- **THE TASK**
From the first line of the data below, repeat each line exactly until you reach the line with "above the pond"; include that line too.

- **INFORMATION SUPPLIED**
-- -- --

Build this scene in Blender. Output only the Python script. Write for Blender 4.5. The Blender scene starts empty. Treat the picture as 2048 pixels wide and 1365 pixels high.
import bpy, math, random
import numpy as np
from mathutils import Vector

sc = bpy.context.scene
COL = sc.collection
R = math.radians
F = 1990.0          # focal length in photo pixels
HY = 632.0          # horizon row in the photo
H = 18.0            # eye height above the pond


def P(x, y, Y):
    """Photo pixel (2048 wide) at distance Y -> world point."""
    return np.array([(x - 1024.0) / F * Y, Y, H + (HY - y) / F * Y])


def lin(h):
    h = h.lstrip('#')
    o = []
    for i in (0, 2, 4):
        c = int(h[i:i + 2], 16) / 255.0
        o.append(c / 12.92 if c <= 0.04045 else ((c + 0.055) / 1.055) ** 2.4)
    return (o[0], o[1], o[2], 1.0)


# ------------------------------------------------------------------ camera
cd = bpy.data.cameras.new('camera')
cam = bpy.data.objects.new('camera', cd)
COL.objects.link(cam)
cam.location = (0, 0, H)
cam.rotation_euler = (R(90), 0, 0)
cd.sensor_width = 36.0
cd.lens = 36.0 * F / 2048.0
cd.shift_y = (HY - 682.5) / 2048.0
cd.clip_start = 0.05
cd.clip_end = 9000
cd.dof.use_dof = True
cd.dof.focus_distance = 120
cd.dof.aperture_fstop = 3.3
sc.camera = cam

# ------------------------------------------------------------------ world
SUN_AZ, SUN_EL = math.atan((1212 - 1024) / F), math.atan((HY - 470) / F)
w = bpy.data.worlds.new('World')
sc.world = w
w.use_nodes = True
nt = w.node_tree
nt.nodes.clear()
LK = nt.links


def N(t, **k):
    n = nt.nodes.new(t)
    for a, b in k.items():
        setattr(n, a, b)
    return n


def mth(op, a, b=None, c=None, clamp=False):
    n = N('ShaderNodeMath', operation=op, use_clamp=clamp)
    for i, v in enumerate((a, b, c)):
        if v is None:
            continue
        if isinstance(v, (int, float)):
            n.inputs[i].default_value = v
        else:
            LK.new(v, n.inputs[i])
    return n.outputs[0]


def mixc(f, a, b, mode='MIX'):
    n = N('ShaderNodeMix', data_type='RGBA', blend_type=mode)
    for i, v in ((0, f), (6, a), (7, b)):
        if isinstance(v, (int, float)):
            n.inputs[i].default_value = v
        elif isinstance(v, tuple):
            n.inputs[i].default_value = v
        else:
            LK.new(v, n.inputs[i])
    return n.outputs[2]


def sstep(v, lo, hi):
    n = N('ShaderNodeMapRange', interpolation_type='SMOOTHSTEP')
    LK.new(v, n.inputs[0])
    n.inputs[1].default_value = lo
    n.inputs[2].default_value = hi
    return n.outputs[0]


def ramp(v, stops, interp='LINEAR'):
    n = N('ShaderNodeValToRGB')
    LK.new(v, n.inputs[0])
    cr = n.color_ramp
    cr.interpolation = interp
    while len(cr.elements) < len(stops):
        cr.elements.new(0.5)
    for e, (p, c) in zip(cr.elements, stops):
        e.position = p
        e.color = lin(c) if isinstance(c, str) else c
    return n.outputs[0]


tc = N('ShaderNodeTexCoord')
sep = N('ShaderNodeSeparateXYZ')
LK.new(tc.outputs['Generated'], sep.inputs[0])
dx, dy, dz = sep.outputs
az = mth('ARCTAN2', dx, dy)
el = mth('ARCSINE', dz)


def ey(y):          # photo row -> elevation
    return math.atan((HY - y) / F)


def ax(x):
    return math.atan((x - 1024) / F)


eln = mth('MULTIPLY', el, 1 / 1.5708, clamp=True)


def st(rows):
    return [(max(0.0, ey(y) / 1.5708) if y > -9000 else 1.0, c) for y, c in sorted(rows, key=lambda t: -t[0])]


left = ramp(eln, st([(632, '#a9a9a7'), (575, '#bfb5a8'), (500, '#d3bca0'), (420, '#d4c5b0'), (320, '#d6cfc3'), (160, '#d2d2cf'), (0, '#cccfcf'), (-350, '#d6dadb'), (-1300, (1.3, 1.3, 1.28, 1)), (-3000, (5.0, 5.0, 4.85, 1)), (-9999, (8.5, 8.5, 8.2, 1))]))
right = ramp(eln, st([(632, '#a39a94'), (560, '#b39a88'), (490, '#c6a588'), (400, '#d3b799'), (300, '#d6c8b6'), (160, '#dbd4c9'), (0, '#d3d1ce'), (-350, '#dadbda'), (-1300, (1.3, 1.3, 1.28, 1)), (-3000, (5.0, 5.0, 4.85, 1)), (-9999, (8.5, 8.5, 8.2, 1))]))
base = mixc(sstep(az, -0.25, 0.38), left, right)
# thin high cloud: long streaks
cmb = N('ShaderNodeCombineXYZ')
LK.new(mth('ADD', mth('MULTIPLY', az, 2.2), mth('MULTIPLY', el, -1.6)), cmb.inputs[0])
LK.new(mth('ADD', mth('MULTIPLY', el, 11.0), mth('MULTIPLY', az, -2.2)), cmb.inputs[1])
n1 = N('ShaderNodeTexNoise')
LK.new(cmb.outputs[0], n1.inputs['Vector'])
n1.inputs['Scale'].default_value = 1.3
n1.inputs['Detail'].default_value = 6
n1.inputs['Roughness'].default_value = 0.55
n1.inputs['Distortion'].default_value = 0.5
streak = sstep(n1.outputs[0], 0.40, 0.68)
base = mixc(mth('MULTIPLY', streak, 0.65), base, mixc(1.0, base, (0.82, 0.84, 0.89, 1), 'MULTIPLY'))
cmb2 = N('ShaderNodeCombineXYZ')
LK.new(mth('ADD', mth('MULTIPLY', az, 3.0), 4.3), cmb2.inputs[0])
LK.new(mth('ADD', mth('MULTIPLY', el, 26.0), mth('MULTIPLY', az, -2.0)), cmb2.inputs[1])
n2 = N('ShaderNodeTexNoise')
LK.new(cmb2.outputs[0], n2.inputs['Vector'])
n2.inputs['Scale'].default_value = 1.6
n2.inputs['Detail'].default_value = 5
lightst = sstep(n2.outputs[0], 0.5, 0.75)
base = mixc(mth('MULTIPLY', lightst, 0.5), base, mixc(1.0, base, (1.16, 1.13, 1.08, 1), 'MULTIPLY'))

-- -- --

- **EXERCISE SOLUTION**
Build this scene in Blender. Output only the Python script. Write for Blender 4.5. The Blender scene starts empty. Treat the picture as 2048 pixels wide and 1365 pixels high.
import bpy, math, random
import numpy as np
from mathutils import Vector

sc = bpy.context.scene
COL = sc.collection
R = math.radians
F = 1990.0          # focal length in photo pixels
HY = 632.0          # horizon row in the photo
H = 18.0            # eye height above the pond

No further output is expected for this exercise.